Last week, Hype Hippos came out of nowhere like a meteorite and was able to gather enough fomo and hype in four days to sell out its entire 10,000 at 0,08 ETH collection in an hour, despite severe technical difficulties. Although the collection is performing very poorly on the secondary market, the team behind the project managed to sell yet another 1,257 batch of female hippos at 0.02 ETH each.

No hype, no value: every NFT investor knows that even the best project won’t generate value if it doesn’t manage to gather enough hype and fomo before its mint. On the contrary, we see more and more projects without tangible added value selling out in a matter of minutes following a heavy marketing campaign.

On the other hand, a successful mint is no guarantee that a collection will have any meaningful value on the secondary market, as shown in the Hype Hippos case, whose items change hands at 0.01 floor price, or 8 times less than their initial mint price!

Hype Hippos came literally out of nowhere, the first messages on their Discord server being dated August 24, 2021, or just 5 days before minting! The team obviously allocated a lot of resources for marketing, using all the tricks they could.

On August 25, 2021, they published a press release on Yahoo Finance entitled Highly Anticipated NFT Drop of Hype Hippos Announces Their Launch Date Sooner Than Most Were Expecting, which they shared everywhere on their official platforms without explicitly saying that they wrote the article themselves.

But more importantly perhaps, unlike other projects, the team behind Hype Hippos made an extensive use of Instagram, and managed to have several influencers and big accounts in the NFT community promote their upcoming collection. On August 28, they were featured on Mark Cuban’s backed Instagram account nft, and on August 29 Amanda Cerny, an Instagram celebrity with around 25 million subscribers also published a story on them.

During all this extremely short period, Hype Hippos seemed to be everywhere, from rarity.tools to Twitter and Instagram.

Needless to say that on mint day (August 29 at 3 PM EST) their discord server, which had around 15k members with at least 3 to 5k real online members, was literally on fire. It was obvious that the team managed to attract first-timers, as the main chat was submerged by newbie technical questions on how to buy Ether and how to use Metamask to mint.

Many also suspected that the team itself was behind a high number of accounts and encouraged the hype while suppressing negative comments by literally flooding the chat with emojis and short bullish messages. At some point, a dozen of account just texted hundreds of “HYPPPPE” every second, while doubtful or suspicious members were promptly banned.

The mint itself was a disaster, as apparently some dev unlocked the contract half an hour before the actual mint (it was never clarified whether it was intentional) and people started minting en masse while the crowd was waiting an official announcement from the team, which never went.

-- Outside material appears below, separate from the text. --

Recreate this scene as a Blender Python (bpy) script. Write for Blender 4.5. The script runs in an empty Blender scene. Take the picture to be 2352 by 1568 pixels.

Despite this red flag, the whole collection sold out in an hour or so, bringing 800 ETH cash to the Hype Hippos team.

On the secondary market, Hype Hippos did not perform well, to say the least. While the collection managed to stay at an average price of 0.09 ETH for a couple of days, it quickly dipped to a 0.03 ETH average price a week after the initial sale, and its floor is currently sitting at 0.01 ETH.

This did however not stop the developing team to launch yet another collection of 5,000 Hippos on September 6 for minting, this time only females, at 0.02 ETH. While it obviously did not perform as well as the first mint, the team still managed to sell 1,262 out of them in around 12 hours, already cashing in 25 ETH.